皆さまご存知の通り、浄土宗のお数珠は「日課二連」とよばれる独特の形ですが、数珠というものは本来、数をかぞえる道具であって、それ自体に特殊な意味があるわけではありません。ですから、これはお数珠そのものというより、別の理由で気持ちが落ち着いたのであろうと思いました。
自分なりに考えてみたところ、まずは普段慣れ親しんだものが身近にあるという安心感。それから、仏の教えに守られているという安心感。さらには、「これで大丈夫」という根拠のない安心感。根拠がないとはいうものの、もっと突きつめていってしまえば、結局のところ、お数珠というものがお袈裟とならんで、私達の意識の中に、仏教を象徴するものとして染み込んでいるから、ということになるのでしょう。
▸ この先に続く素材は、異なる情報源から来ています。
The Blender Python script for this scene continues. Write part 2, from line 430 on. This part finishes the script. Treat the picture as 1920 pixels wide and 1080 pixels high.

私達がふだん道具をみるときには、「何のための」ということだけを考えがちです。道具だけではなく、「おこない」をみるときにも「何を目的として」ということだけを問題にします。けれども、決してそれだけではありません。そこにこめられた思いや、そこに至るまでの来歴などが、同じほどに、時にはそれ以上に意味のあること。改めてそれを思い出させてくれた、そんな体験でした。
体調の悪い時だけではありませんが、皆さまも不安な時などお念仏をお称えになってみてはいかがでしょう。きっとお気持ちが軽くなることと思います。